-------- SUPPLIED ENTRIES

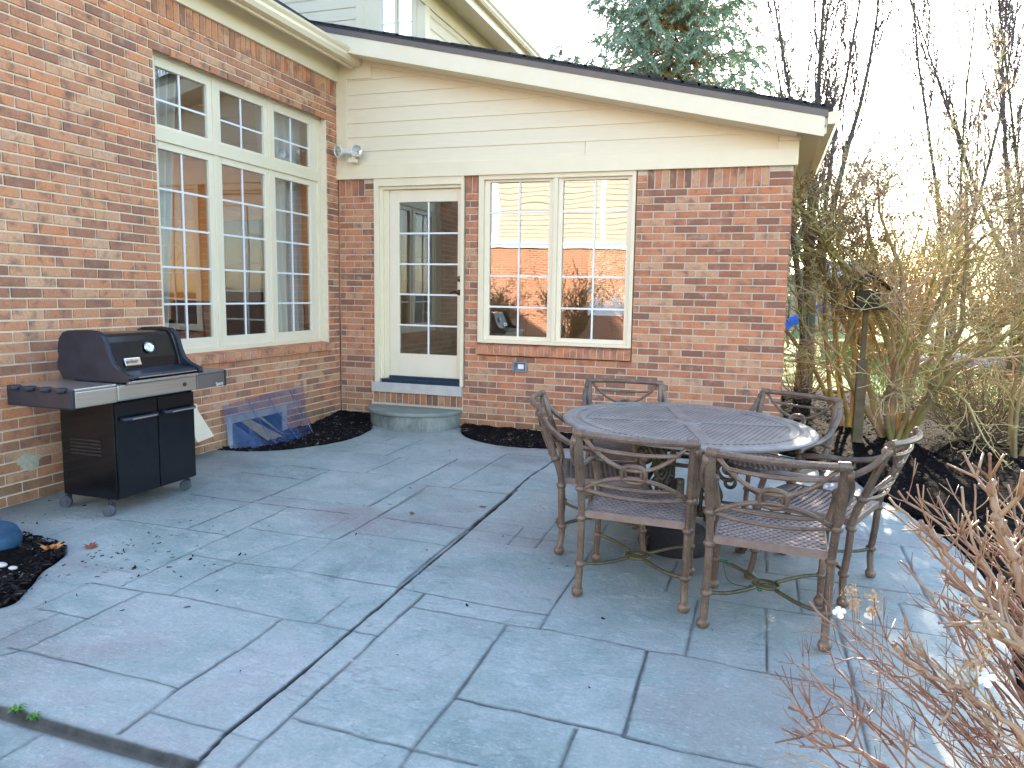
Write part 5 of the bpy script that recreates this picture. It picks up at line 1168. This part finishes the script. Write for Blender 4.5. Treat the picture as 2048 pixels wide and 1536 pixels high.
mblue=simple('blue_plastic_slide',(.02,.12,.60),(.03,.16,.70),3,.3); mwd=simple('play_set_wood',(.30,.20,.12),(.40,.28,.17),6,.7)
mb=MB(); 
S0,S1=Vector((-.75,-.6,.12)),Vector((1.05,.3,1.45)); ax=(S1-S0).normalized(); sv=Vector((-.45,.9,0)).normalized()*.26; k=12
for i in range(k+1):
    t=i/k; p=S0.lerp(S1,t)+Vector((0,0,.10*math.sin(t*PI*1.6)-.02)); 
    for (a_,h) in ((-1,.20),(-.8,.0),(.8,0),(1,.20)): mb.v.append(tuple(p+sv*a_+Vector((0,0,h))))
for i in range(k):
    for j in range(3): a_=i*4+j; mb.face((a_,a_+1,a_+5,a_+4))
o=mb.build('slide',[mblue],ps); o.modifiers.new('s','SOLIDIFY').thickness=.03
mb=MB()
for i in range(k):
    t0,t1=i/k,(i+1)/k; pp=[S0.lerp(S1,t)+Vector((0,0,.10*math.sin(t*PI*1.6)+.015)) for t in (t0,t1)]; mb.quad(pp[0]-sv*.45,pp[0]+sv*.45,pp[1]+sv*.45,pp[1]-sv*.45)
mb.build('slide_bed',M['white'],ps)
mb=MB()
for (x,y) in ((1.0,0),(1.0,1.2),(2.2,0),(2.2,1.2)): mb.box(x-.05,x+.05,y-.05,y+.05,0,2.2)
mb.box(1.0,2.2,0,1.2,1.40,1.46); mb.tube([(-.75,.9,0),(-.25,.9,2.1)],.05,6); mb.tube([(-.0,1.6,0),(-.25,.9,2.1)],.05,6); mb.tube([(-.3,.9,2.1),(1.1,.9,2.1)],.05,6); mb.build('frame',mwd,ps)
mb=MB(); mb.quad((.9,-.1,2.15),(2.3,-.1,2.15),(2.3,.6,2.7),(.9,.6,2.7)); mb.quad((.9,.6,2.7),(2.3,.6,2.7),(2.3,1.3,2.15),(.9,1.3,2.15)); mb.build('canopy',M['white'],ps)
# ---------------------------------------------------------------- house across the yard behind the camera (seen mirrored in the panes)
oh=empty('opposite_house',(-6,-17,-.2),0,'brick and beige siding house across the yard, mirrored in the window panes','house')
mo1=MB(); RB=random.Random(5)
PO=lambda u,z,d:(u,d,z)
mo1.box(-12,9,-8,0,0,3.1); 
m,n,b=newmat('far_brick'); tc=N(n,'TexCoord'); mp=N(n,'Mapping'); mp.inputs['Rotation'].default_value=(PI/2,0,0); n.links.new(tc.outputs['Object'],mp.inputs[0]); bt=N(n,'TexBrick'); bt.inputs['Scale'].default_value=1; bt.inputs['Brick Width'].default_value=.206; bt.inputs['Row Height'].default_value=.0677; bt.inputs['Mortar Size'].default_value=.008
bt.inputs['Color1'].default_value=(.42,.14,.07,1); bt.inputs['Color2'].default_value=(.50,.22,.12,1); bt.inputs['Mortar'].default_value=(.6,.5,.4,1); n.links.new(mp.outputs[0],bt.inputs['Vector']); n.links.new(bt.outputs[0],b.inputs['Base Color']); b.inputs['Roughness'].default_value=.9
mo1.build('brick_wall',m,oh)
mb=MB(); z=3.35
while z<6.4: mb.v+=[(-12,.045,z),(9,.045,z),(9,.01,z+.17),(-12,.01,z+.17),(9,.0,z),(-12,.0,z)]; b_=len(mb.v)-6; mb.face((b_,b_+3,b_+2,b_+1)); mb.face((b_,b_+1,b_+4,b_+5)); z+=.165
mb.box(-12,9,-8,0,3.1,6.5); mb.build('siding',simple('beige_siding',(.56,.50,.42),(.60,.54,.46),2,.7),oh)
mb=MB(); mb.box(-12,9,0,.09,3.1,3.34); mb.box(5.1,5.28,.0,.12,3.34,6.5); mb.box(1.2,1.5,0,.10,3.34,6.5); mb.box(-12.2,9.2,-.1,.5,6.5,6.75); mb.build('trim',M['white'],oh)
mb=MB(); mb.v=[(-12.5,.7,6.7),(9.5,.7,6.7),(9.5,-8.7,6.7),(-12.5,-8.7,6.7),(-8,-4,9.5),(5,-4,9.5)]
for q in ((0,1,5,4),(1,2,5),(2,3,4,5),(3,0,4)): mb.face(q)
mb.build('roof',M['shingle'],oh)
for (x,z0,z1) in ((-.8,3.7,5.6),(-5,3.7,5.6)):
    mb=MB(); mb.box(x,x+1.3,0,.08,z0,z1); w_=mb.build('window',M['white'],oh); mb=MB(); mb.box(x+.1,x+1.2,.082,.09,z0+.1,z1-.1); mb.build('pane',simple('dark_far_glass',(.04,.06,.09),(.06,.08,.12),2,.1),w_)
for i,(x,y,lab) in enumerate([(-5.2,-12.6,'tan twiggy bush in the yard behind, reflected at the left of the panes'),(-3.0,-12.2,'tan twiggy bush in the yard behind, reflected second in the panes'),(-.9,-12.7,'tan twiggy bush in the yard behind, reflected third in the panes'),(1.3,-12.3,'tan twiggy bush in the yard behind, reflected at the right of the panes')]):
    o=shrub('hedge_bush',(x,y,-.15),90+i,15,1.75,.6,lab,(M['twigwarm'],M['twigwarm']),r0=.03,P=PH,leafn=2600,leafm=simple('tan_leaves',(.30,.22,.07),(.42,.30,.12),5,.7,bs=0) if i==0 else bpy.data.materials['tan_leaves'],leafs=.04); o['group']='bushes in the yard behind'
# ---------------------------------------------------------------- hydrangea in the right foreground
TIPS=[(4.544,-5.063,0.631),(4.553,-4.956,0.523),(4.646,-5.027,0.564),(4.618,-4.941,0.56),(4.686,-4.942,0.538),(4.537,-5.123,0.498),(4.53,-5.141,0.48),(4.535,-4.852,0.254),(4.528,-5.054,0.321),(4.531,-5.063,0.294),(4.536,-4.797,0.063),(4.766,-5.01,0.549),(4.808,-4.888,0.516),(4.865,-5.03,0.655),(4.864,-4.971,0.627),(4.809,-5.133,0.57),(4.764,-4.951,0.51),(4.77,-4.616,0.777),(4.765,-4.737,0.834),(4.802,-4.666,0.828),(4.86,-4.702,0.826),(4.838,-4.915,0.892),(4.842,-4.667,0.723),(4.917,-4.744,0.794),(4.944,-4.855,0.797),(4.89,-4.939,0.926),(4.99,-4.663,0.867),(4.988,-4.805,0.911),(5.047,-4.732,0.893),(5.003,-4.661,0.871),(4.774,-4.925,0.715),(5.038,-4.656,0.767),(5.016,-4.841,0.761),(4.871,-4.914,0.637),(4.884,-5.046,0.621),(4.909,-4.875,0.549),(4.911,-4.896,0.586),(4.942,-5.189,0.522),(4.974,-5.185,0.577),(4.621,-5.078,0.509),(4.727,-4.828,0.344),(4.591,-4.997,0.391),(4.754,-4.952,0.448),(4.796,-5.077,0.488),(4.598,-4.973,0.476),(4.71,-5.03,0.523)]
hb=Vector((5.42,-5.25,-.13)); hy=empty('hydrangea_shrub',tuple(hb),0,'cut back leafless hydrangea with reddish stems in the right foreground','shrub')
hs=MB(); ht=MB(); R=random.Random(5); REL=lambda p:tuple(Vector(p)-hb)
def stem(pts,r0,r1,mb=None,twigs=5,tl=.10):
    mb=mb or hs; P=smooth([tuple(p) for p in pts],6); k=len(P); rad=[]
    for i in range(k):
        t=i/(k-1); rad.append((r0+(r1-r0)*t)*(1.0+(.45 if i%6==0 and 0<i<k-1 else 0)))
    P=[Vector(p)+rnd(R,.004) for p in P]; mb.tube([REL(p) for p in P],rad,7)
    for j in range(twigs):
        i=int(k*(.25+.72*(j+R.random()*.6)/max(1,twigs))); i=min(k-2,i); d=(P[i+1]-P[i]).normalized(); s_=d.cross(rnd(R)).normalized()
        for sg in (1,-1):
            if R.random()<.85:
                l=tl*(.45+.9*R.random()); dd=(d*.62+s_*sg*.8+Vector((0,0,.28))).normalized(); q=[P[i],P[i]+dd*l*.5,P[i]+(dd+Vector((0,0,.22))+rnd(R,.08)).normalized()*l]
                ht.tube([REL(x) for x in smooth([tuple(x) for x in q],3)],[rad[i]*.62,rad[i]*.5,rad[i]*.45,rad[i]*.42,rad[i]*.42,rad[i]*.4,rad[i]*.36][:7],5)
                ht.ball(REL(q[2]),rad[i]*.55,6,4)
                if l>tl*.6:
                    for g_ in (1,-1): ht.tube([REL(q[1]),REL(q[1]+(dd*.7+dd.cross(s_)*g_*.8+Vector((0,0,.2))).normalized()*l*.5)],[rad[i]*.45,rad[i]*.33],4)
MAIN=[[(5.40,-5.10,0),(5.12,-5.26,.40),(5.008,-5.194,.635),(4.989,-5.103,.741),(4.973,-5.056,.798),(4.957,-4.999,.871),(4.944,-4.964,.946)],
      [(5.42,-5.2,0),(5.12,-5.28,.46),(5.019,-5.198,.616),(4.987,-5.134,.654),(4.945,-5.068,.686),(4.903,-5.005,.73),(4.86,-4.943,.77),(4.817,-4.882,.815)],
      [(5.40,-5.3,0),(5.10,-5.36,.50),(4.958,-5.23,.666),(4.913,-5.184,.707),(4.876,-5.153,.725)],
      [(5.38,-5.38,0),(5.08,-5.42,.34),(4.943,-5.298,.508),(4.875,-5.235,.535),(4.852,-5.198,.534),(4.778,-5.15,.548),(4.733,-5.121,.586)],
      [(5.36,-5.42,-.05),(4.95,-5.45,.28),(4.709,-5.269,.366),(4.645,-5.208,.369),(4.583,-5.15,.357),(4.524,-5.095,.371)]]
for P,(a_,b_) in zip(MAIN,((.0125,.0085),(.0095,.0055),(.0085,.006),(.0070,.004),(.0065,.0035))): stem(P,a_,b_,None,7,.12)
for (x,y,z) in TIPS:
    T=Vector((x,y,z)); up=z>.70
    B=hb+Vector((R.uniform(-.2,.15),R.uniform(-.3,.25),0)); mid1=B.lerp(T,.42)+Vector((R.gauss(0,.05),-.05+R.gauss(0,.04),.09+R.gauss(0,.05))); mid2=B.lerp(T,.78)+Vector((.02+R.gauss(0,.03),-.02+R.gauss(0,.03),.04+R.gauss(0,.03)))
    if z<.4: mid1.z-=.02; 
    th=R.uniform(.0042,.0062) if up else R.uniform(.0027,.0042)
    stem([B,mid1,mid2,T],th,th*.6,None,5,.095)
for i in range(30):
    T=hb+Vector((R.uniform(-.55,.45),R.uniform(-.1,.75),R.uniform(.35,1.05))); B=hb+Vector((R.uniform(-.15,.15),R.uniform(-.15,.15),0)); 
    if T.x<4.98: T.x=4.98+R.random()*.3
    stem([B,B.lerp(T,.5)+Vector((0,0,.08)),T],.0055,.0025,None,5,.10)
hs.build('stems',M['hyd'],hy,smooth='all'); ht.build('twigs',M['hyd'],hy,smooth='all')
mf=simple('dried_florets',(.42,.24,.09),(.65,.44,.22),30,.7,bs=0); mp_=simple('papery_petals',(.80,.77,.70),(.86,.84,.80),30,.6,bs=0)
for (x,y,z,s) in ((4.653,-5.007,.648,.021),(4.703,-5.014,.65,.016),(4.899,-5.159,.67,.028),(4.883,-5.155,.574,.016),(4.70,-5.02,.615,.012),(4.66,-5.01,.618,.013),(4.905,-5.165,.615,.022)):
    mb=MB(); leaves(mb,R,int(60+s*1500),lambda:Vector(REL((x,y,z)))+rnd(R,s*.55),.0045); o=mb.build('dried_flower_head',mf,hy)
    hs2=MB(); hs2.tube([REL((x,y,z)),REL((x+.01,y+.005,z-.09)),REL((x+.035,y-.02,z-.20)),REL((x+.12,y-.08,z-.3))],.0012,4); hs2.build('flower_stalk',M['hyd'],o)
def petal(c,s):
    mb=MB()
    for i in range(4):
        a=i*PI/2+.4+R.gauss(0,.15); ax=Vector((math.cos(a),-.25,math.sin(a))).normalized(); sd_=ax.cross(Vector((0,-1,0))).normalized()
        if i==3 and R.random()<.5: continue
        pts=[(0,0),(.45,.42),(.85,.5),(1.1,.2),(1.1,-.2),(.85,-.5),(.45,-.42)]; b=len(mb.v); mb.v+=[REL(Vector(c)+ax*u_*s+sd_*w_*s+Vector((0,-.15*s*u_,0))) for u_,w_ in pts]; mb.face(range(b,b+7))
    mb.build('petals',mp_,hy)
for c,s in (((4.622,-5.053,.615),.015),((4.697,-5.013,.606),.015),((4.886,-5.26,.601),.017),((4.876,-5.255,.612),.012)): petal(c,s)
# low green ground plant at the hydrangea's foot
mb=MB(); R=random.Random(77)
for i in range(900):
    a=R.random()*6.28; q=R.random()**.5*.34; c=Vector((5.25+math.cos(a)*q,-4.95+math.sin(a)*q*1.2,-.12+.14*R.random()*(1-q))); d=Vector((R.gauss(0,.5),R.gauss(0,.5),1)).normalized()*(.06+.08*R.random()); s_=d.cross(rnd(R)).normalized()*.004; mb.quad(c-s_,c+s_,c+d)
tag(mb.build('ground_plant',M['blades']),'low tufted green plant at the foot of the hydrangea','plant')
bpy.context.view_layer.update()
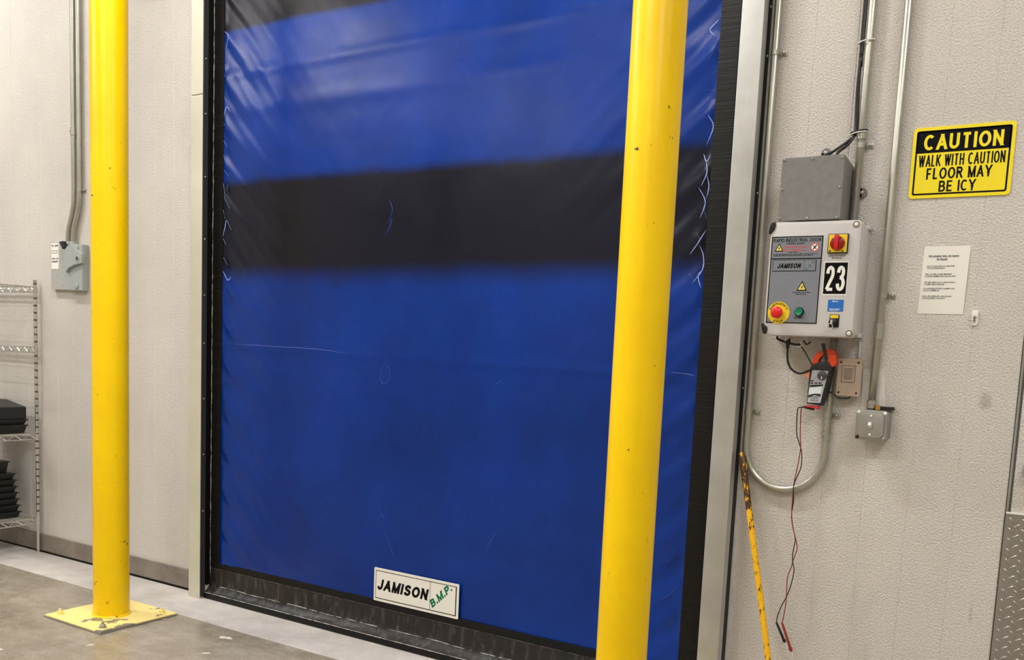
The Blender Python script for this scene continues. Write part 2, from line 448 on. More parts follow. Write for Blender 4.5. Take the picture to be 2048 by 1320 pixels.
def text(bm, body, x0, x1, z0, z1, y, bold=0.1, shear=0.0, thick=0.0006, fn=None, serif=False):
    """block lettering filling the box (x0..x1, z0..z1) on the plane y, facing -y; bold = stroke / height"""
    W_, H_ = (x1 - x0, z1 - z0) if fn is None else fn('size')
    t_ = bold * H_; hh = H_ - t_
    gap = 0.17
    nat = sum(GLYPH[c][0] for c in body) + gap * (len(body) - 1)
    avail = W_ - t_ * len(body) - shear * hh
    kx = avail / nat; pen = 0.0; k = 0
    for c in body:
        gw, strokes = GLYPH[c]
        strokes = [list(q) for q in strokes]
        thin = [False] * len(strokes)
        if serif and c in SERIF:
            for sx_, sz_ in SERIF[c]: strokes.append([(sx_ - .16, sz_), (sx_ + .16, sz_)]); thin.append(True)
        b2 = bmesh.new()
        for q, tn in zip(strokes, thin):
            tt = t_ * (0.5 if tn else 1.0)
            P_ = [Vector((pen + t_ / 2 + x * kx, 0, t_ / 2 + z * hh)) for x, z in q]
            closed = (P_[0] - P_[-1]).length < 1e-7
            if closed: P_ = P_[:-1]
            else:
                for e, o_ in ((0, 1), (-1, -2)):
                    d = (P_[e] - P_[o_]).normalized()
                    if abs(d.x) < 1e-4: P_[e] = P_[e] + d * t_ / 2
                    elif abs(d.z) > 1e-4 and len(P_) == 2: P_[e] = P_[e] + d * t_ * 1.2
            n = len(P_); L = []; Rr = []
            for i in range(n):
                if closed: d0 = (P_[i] - P_[i - 1]).normalized(); d1 = (P_[(i + 1) % n] - P_[i]).normalized()
                else:
                    d0 = (P_[i] - P_[i - 1]).normalized() if i else (P_[1] - P_[0]).normalized()
                    d1 = (P_[i + 1] - P_[i]).normalized() if i < n - 1 else d0
                d = (d0 + d1).normalized(); nr = Vector((-d.z, 0, d.x))
                m = min(1.6, 1.0 / max(0.3, d.dot(d1)))
                L.append(P_[i] + nr * tt / 2 * m); Rr.append(P_[i] - nr * tt / 2 * m)
            k += 1; off_ = Vector((0, -0.00004 * (k % 5), 0))
            lv = [b2.verts.new(v + off_) for v in L]; rv = [b2.verts.new(v + off_) for v in Rr]
            for i in range(n if closed else n - 1):
                j = (i + 1) % n; b2.faces.new((lv[i], lv[j], rv[j], rv[i]))
        for zc_, no in ((0.0, (0, 0, -1)), (H_, (0, 0, 1))):
            bmesh.ops.bisect_plane(b2, geom=b2.verts[:] + b2.edges[:] + b2.faces[:], plane_co=(0, 0, zc_), plane_no=no, clear_outer=True, dist=1e-7)
        vm = {}
        for v in b2.verts:
            X, Z = v.co.x + shear * v.co.z, v.co.z
            if fn: X, Z = fn(X / W_, Z / H_)
            else: X, Z = X + x0, Z + z0
            vm[v] = (bm.verts.new((X, y - thick + v.co.y, Z)), bm.verts.new((X, y + 0.0002, Z)))
        for f_ in b2.faces:
            bm.faces.new([vm[v][0] for v in f_.verts])
        for e in b2.edges:
            if len(e.link_faces) == 1: bm.faces.new((vm[e.verts[0]][0], vm[e.verts[1]][0], vm[e.verts[1]][1], vm[e.verts[0]][1]))
        b2.free()
        pen += gw * kx + t_ + gap * kx
    return bm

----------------

(TASK PROMPT):
Working from the entries above, return all lines that contain "pixels".

(RESPONSE):
Write part 5 of the bpy script that recreates this picture. It picks up at line 1168. This part finishes the script. Write for Blender 4.5. Treat the picture as 2048 pixels wide and 1536 pixels high.
The Blender Python script for this scene continues. Write part 2, from line 448 on. More parts follow. Write for Blender 4.5. Take the picture to be 2048 by 1320 pixels.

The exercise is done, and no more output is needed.